DENY OF THE STORMY
Trump breaks silence on alleged Daniels tryst Denies knowing about $130G hush payment Blames lawyer when asked why she was paid
PRESIDENT TRUMP finally denied paying the porn star — and likely gave new legs to her legal case against him.
Trump broke months of silence Thursday on his alleged tryst with Stormy Daniels, claiming he didn’t know his personal attorney paid six figures to silence the adult-film actress just days before the 2016 presidential election.
The President made the denial on his way back to the White House from West Virginia, marking his first public repudiation of Daniels’ claim that they had sex in the summer of 2006.
“No,” Trump told reporters onboard Air Force One when asked if he knew of attorney Michael Cohen’s $130,000 payment to Daniels 12 days before he won the White House.
Trump demurred when asked why Cohen (left photo) paid the hush money.
“You’ll have to ask Michael Cohen. Michael is my attorney. You’ll have to ask Michael,” he said.
Daniels, whose real name is Stephanie Clifford, alleges she signed a nondisclosure agreement in exchange for the money.
Trump’s long-awaited personal denial puts him in a precarious new position, experts say.
If true, it distances the President from suggestions he was involved in a payment that may have violated federal campaign laws. But if Trump really knew zilch about Cohen’s deal with Daniels, it could bolster her claim that the pact she signed is a sham.
The 39-year-old porn star is currently battling the hush agreement in court, charging it should be declared null and void because Trump never signed it.
“The strength of our case just went up exponentially,” Daniels’ lawyer Michael Avenatti tweeted Thursday. “You can’t have an agreement when one party claims to know nothing about it.”
Speaking by phone to the Daily News, Avenatti said it speaks volumes that Trump refused to answer further questions and confirm whether he ever slept with Daniels.
“It’s pretty obvious that he doesn’t have the gumption to deny the affair because he knows that to do so would be an absolute lie,” Avenatti (right photo) told The News.
The lawyer said he will file a motion Monday to have Trump and Cohen testify under oath in an open court. A judge denied a similar motion from Avenatti last week, saying it was prematurely filed.

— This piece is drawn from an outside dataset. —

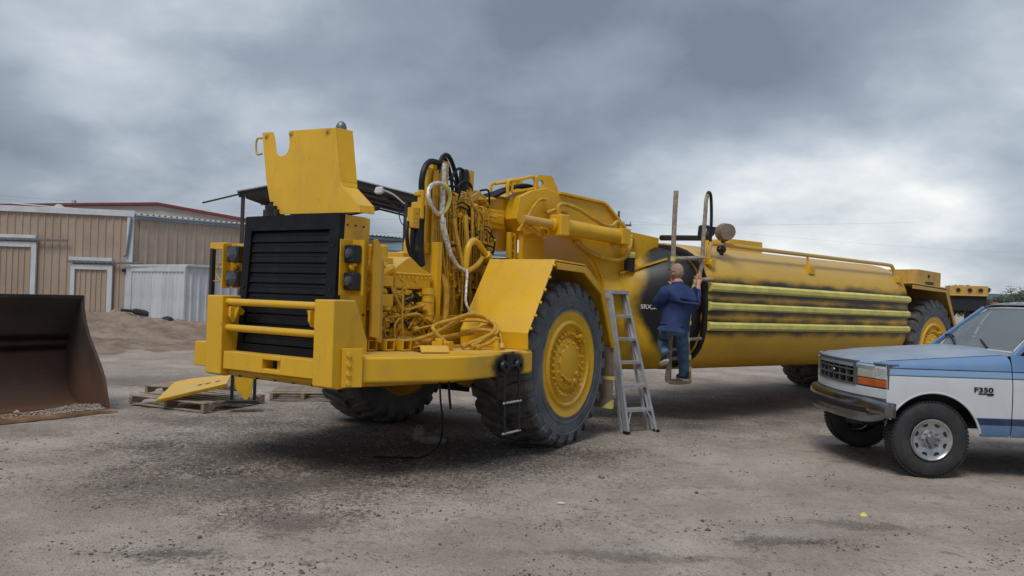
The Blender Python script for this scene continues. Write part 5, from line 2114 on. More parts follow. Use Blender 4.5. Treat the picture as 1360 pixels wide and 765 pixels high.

Avenatti said he’s hopeful the follow-up filing will be successful since Trump’s Air Force One remark adds another layer of confusion that could cause a judge to demand testimony from Trump.
Cohen, meanwhile, took Trump’s announcement as vindication.
“That’s what I have been saying all along and that’s what Michael has been saying all along,” a spokesperson for Cohen said in a statement. “Michael Cohen made the payment to protect business, family and reputation. It had nothing to do with the election.”
Cohen’s legal team requested earlier this week that Daniels’ case be resolved in closed-door arbitration proceedings. But Trump’s new denial could derail that attempt.
“I don’t think there can be an agreement if the main party isn’t aware of it,” Jeffrey Cohen, a family lawyer and expert on matrimonial law, told The News.
Cohen said Trump could very well be asked to testify to set the record straight about what he knew and when he knew it, thereby opening himself up to a legal discovery process. “He’s caught in a trap,” Cohen said.
Michael Cohen, meanwhile, admitted earlier this year that he personally paid Daniels, but he has refused to say why or whether Trump ever reimbursed him.
Last month, Daniels told correspondent Anderson Cooper on “60 Minutes” that a mystery man once threatened to hurt her if she didn't “leave Trump alone.” Daniels alleges that she and Trump had sex in a Lake Tahoe hotel room in the summer of 2006.